Ruby is version 1.8.6 and rails is version 1.2.6.
Anyone else have this problem?
This is the error and stacktrace.
A SystemExit occurred
/usr/local/lib/ruby/gems/1.8/gems/rails-1.2.6/lib/fcgi_handler.rb:116:in
exit'
/usr/local/lib/ruby/gems/1.8/gems/rails-1.2.6/lib/fcgi_handler.rb:116:in
exit_now_handler'
/usr/local/lib/ruby/gems/1.8/gems/activesupport-1.4.4/lib/active_support/inflector.rb:250:in
to_proc' /usr/local/lib/ruby/1.8/net/protocol.rb:133:in call'
/usr/local/lib/ruby/1.8/net/protocol.rb:133:in sysread'
/usr/local/lib/ruby/1.8/net/protocol.rb:133:in rbuf_fill'
/usr/local/lib/ruby/1.8/timeout.rb:56:in timeout'
/usr/local/lib/ruby/1.8/timeout.rb:76:in timeout'
/usr/local/lib/ruby/1.8/net/protocol.rb:132:in rbuf_fill'
/usr/local/lib/ruby/1.8/net/protocol.rb:116:in readuntil'
/usr/local/lib/ruby/1.8/net/protocol.rb:126:in readline'
/usr/local/lib/ruby/1.8/net/http.rb:2017:in read_status_line'
/usr/local/lib/ruby/1.8/net/http.rb:2006:in read_new'
/usr/local/lib/ruby/1.8/net/http.rb:1047:in request'
/usr/local/lib/ruby/1.8/net/http.rb:945:in request_get'
/usr/local/lib/ruby/1.8/net/http.rb:380:in get_response'
/usr/local/lib/ruby/1.8/net/http.rb:543:in start'
/usr/local/lib/ruby/1.8/net/http.rb:379:in get_response'
Using fcgi with Ruby is known to be very buggy.

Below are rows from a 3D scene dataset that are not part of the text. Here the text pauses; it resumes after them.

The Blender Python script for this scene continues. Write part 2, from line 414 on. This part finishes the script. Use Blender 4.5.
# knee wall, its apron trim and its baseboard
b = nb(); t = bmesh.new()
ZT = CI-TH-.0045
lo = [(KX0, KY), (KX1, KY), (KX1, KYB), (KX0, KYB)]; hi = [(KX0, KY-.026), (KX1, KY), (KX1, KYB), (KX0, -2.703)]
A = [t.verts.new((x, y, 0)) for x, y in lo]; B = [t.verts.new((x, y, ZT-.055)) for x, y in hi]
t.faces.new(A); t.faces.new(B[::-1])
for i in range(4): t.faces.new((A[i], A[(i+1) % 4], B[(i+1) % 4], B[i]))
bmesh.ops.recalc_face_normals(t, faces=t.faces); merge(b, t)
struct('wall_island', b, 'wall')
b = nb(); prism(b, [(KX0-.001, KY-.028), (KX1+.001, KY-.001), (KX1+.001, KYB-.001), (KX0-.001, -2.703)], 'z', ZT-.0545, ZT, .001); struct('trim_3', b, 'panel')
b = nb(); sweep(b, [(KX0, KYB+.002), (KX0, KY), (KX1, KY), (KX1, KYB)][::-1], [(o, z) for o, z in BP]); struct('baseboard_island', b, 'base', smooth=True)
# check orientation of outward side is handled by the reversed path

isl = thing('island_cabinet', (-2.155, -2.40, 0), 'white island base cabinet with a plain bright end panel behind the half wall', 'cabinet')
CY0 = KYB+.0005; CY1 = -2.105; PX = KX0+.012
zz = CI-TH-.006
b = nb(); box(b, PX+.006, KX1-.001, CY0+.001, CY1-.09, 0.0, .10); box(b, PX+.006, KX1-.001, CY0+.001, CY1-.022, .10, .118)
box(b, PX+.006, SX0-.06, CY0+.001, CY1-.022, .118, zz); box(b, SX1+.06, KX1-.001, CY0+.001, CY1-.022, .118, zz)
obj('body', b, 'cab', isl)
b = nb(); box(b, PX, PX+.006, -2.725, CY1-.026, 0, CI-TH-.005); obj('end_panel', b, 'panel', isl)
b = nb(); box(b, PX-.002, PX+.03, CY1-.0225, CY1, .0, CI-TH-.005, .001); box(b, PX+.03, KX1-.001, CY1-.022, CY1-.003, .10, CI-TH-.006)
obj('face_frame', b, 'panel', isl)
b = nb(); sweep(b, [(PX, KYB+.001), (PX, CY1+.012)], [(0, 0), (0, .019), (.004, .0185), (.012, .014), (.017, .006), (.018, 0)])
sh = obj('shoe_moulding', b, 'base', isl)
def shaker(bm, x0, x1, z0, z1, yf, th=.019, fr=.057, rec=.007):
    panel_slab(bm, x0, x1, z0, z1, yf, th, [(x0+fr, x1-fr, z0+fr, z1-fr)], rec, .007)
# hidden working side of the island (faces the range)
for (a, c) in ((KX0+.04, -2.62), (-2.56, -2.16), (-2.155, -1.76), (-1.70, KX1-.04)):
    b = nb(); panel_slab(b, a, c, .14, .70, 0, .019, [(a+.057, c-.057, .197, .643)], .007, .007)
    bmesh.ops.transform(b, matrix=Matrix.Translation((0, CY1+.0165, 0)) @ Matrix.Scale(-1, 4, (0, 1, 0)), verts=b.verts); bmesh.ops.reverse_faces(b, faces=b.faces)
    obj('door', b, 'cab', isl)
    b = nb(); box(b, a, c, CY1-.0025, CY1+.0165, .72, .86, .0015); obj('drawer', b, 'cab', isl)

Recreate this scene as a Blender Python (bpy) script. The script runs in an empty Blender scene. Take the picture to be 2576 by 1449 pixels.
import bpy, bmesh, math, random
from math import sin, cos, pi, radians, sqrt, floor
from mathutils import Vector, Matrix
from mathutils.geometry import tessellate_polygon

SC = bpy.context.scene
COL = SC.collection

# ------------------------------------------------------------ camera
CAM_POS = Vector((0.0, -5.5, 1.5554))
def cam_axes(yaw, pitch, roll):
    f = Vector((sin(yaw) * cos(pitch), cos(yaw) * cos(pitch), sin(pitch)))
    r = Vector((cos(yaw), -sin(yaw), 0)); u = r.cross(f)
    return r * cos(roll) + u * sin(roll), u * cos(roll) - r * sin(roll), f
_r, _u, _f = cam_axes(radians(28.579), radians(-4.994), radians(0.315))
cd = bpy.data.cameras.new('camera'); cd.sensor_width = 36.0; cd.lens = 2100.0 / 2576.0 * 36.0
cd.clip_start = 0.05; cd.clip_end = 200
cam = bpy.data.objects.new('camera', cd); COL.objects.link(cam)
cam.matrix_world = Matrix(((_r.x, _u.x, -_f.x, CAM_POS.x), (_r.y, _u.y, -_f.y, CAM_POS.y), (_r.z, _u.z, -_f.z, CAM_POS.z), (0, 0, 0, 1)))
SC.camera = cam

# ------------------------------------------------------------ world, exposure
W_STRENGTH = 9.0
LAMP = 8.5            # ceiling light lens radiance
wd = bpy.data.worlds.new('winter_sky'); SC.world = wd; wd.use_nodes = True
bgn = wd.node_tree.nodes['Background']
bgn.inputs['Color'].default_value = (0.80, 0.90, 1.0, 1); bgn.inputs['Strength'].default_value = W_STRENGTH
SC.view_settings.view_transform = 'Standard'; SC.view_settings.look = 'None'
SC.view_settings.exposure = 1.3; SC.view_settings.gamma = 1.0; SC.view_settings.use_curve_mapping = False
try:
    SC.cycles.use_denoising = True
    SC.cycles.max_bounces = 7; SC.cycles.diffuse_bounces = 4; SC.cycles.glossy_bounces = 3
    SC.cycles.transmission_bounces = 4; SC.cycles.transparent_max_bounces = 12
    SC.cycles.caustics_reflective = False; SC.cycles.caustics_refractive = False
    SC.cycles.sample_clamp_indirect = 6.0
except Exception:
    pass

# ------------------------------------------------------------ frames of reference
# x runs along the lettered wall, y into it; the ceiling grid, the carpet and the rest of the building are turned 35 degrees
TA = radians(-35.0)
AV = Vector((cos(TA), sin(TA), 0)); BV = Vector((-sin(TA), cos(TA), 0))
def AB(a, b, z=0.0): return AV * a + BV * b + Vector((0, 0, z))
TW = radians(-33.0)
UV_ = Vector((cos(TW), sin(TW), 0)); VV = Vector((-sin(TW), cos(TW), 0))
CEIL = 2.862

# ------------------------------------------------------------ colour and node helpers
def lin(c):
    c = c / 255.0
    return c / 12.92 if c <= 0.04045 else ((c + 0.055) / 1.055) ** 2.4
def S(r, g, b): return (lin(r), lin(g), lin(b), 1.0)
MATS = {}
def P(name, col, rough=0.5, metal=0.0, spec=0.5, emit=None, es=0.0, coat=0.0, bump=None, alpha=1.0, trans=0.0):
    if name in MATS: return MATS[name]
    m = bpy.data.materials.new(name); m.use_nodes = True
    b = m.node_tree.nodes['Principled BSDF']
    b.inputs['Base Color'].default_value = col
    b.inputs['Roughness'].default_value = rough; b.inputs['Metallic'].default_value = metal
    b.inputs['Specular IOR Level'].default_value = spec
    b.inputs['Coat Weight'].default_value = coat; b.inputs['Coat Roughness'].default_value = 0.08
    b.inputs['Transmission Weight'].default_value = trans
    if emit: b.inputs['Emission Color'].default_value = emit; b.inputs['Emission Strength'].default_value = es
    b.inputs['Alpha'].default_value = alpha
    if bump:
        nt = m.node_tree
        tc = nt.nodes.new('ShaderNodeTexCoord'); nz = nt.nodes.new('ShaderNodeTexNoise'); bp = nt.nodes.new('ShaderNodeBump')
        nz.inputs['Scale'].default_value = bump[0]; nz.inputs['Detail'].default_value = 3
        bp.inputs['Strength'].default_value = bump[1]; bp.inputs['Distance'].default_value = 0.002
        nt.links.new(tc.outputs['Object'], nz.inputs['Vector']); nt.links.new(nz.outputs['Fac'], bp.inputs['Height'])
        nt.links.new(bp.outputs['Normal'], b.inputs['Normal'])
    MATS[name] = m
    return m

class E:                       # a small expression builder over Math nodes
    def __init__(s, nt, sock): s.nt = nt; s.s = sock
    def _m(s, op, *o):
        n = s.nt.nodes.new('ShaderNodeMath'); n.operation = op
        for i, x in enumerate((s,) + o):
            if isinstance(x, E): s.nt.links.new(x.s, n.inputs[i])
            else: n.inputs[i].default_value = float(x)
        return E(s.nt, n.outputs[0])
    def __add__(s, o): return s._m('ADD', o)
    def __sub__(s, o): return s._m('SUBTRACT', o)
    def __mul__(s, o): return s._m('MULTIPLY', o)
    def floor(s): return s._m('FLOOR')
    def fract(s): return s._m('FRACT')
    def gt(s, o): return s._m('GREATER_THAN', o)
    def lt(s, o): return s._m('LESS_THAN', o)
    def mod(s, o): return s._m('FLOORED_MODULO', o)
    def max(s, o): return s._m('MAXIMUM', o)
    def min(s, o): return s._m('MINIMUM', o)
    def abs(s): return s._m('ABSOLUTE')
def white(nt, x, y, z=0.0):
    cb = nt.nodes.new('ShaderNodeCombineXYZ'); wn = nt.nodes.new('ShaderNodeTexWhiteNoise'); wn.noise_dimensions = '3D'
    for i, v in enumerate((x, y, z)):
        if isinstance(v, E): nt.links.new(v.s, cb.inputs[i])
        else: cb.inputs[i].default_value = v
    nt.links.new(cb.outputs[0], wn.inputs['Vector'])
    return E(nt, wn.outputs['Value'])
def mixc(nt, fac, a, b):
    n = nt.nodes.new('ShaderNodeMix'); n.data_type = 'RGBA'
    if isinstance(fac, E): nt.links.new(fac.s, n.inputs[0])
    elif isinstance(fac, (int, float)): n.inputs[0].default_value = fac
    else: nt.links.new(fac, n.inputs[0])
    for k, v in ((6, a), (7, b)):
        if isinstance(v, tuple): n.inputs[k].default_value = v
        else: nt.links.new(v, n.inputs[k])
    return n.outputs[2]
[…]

Practically everybody has moved to Mongrel for this reason, and I recommend you do the same.
It's been awhile since I used FCGI but I think a FCGI process could throw a SystemExit if the thread was taking too long. This could be the web service not responding or even a slow DNS query. Some google results show a similar error with Python and FCGI so moving to mongrel would be a good idea. This post is my reference I used to setup mongrel and I still refer back to it.
I used to get these all the time on Apache1/fastcgi. I think it's caused by fastcgi hanging up before Ruby is done.
Switching to mongrel is a good first step, but there's more to do. It's a bad idea to cull from web services on live pages, particularly from Rails. Rails is not thread-safe. The number of concurrent connections you can support equals the number of mongrels (or Passenger processes) in your cluster.
If you have one mongrel and someone accesses a page that calls a web service that takes 10 seconds to time out, every request to your website will timeout during that time. Most of the load balancers just cycle through your mongrels blindly, so if you have two mongrels, every other request will timeout.
Anything that can be unpredictably slow needs to happen in a job queue. The first hit to /slow/action adds the job to the queue, and /slow/action keeps on refreshing via page refreshes or queries via ajax until the job is finished, and then you get your results from the job queue. There are a few job queues for Rails nowadays, but the oldest and probably most widely used one is BackgroundRB.
Another alternative, depending on the nature of your app, is to cull the service every N minutes via cron, cache the data locally, and have your live page read from the cache.
I would also take a look at Passenger. It's a lot easier to get going than the traditional solution of Apache/nginx + Mongrel.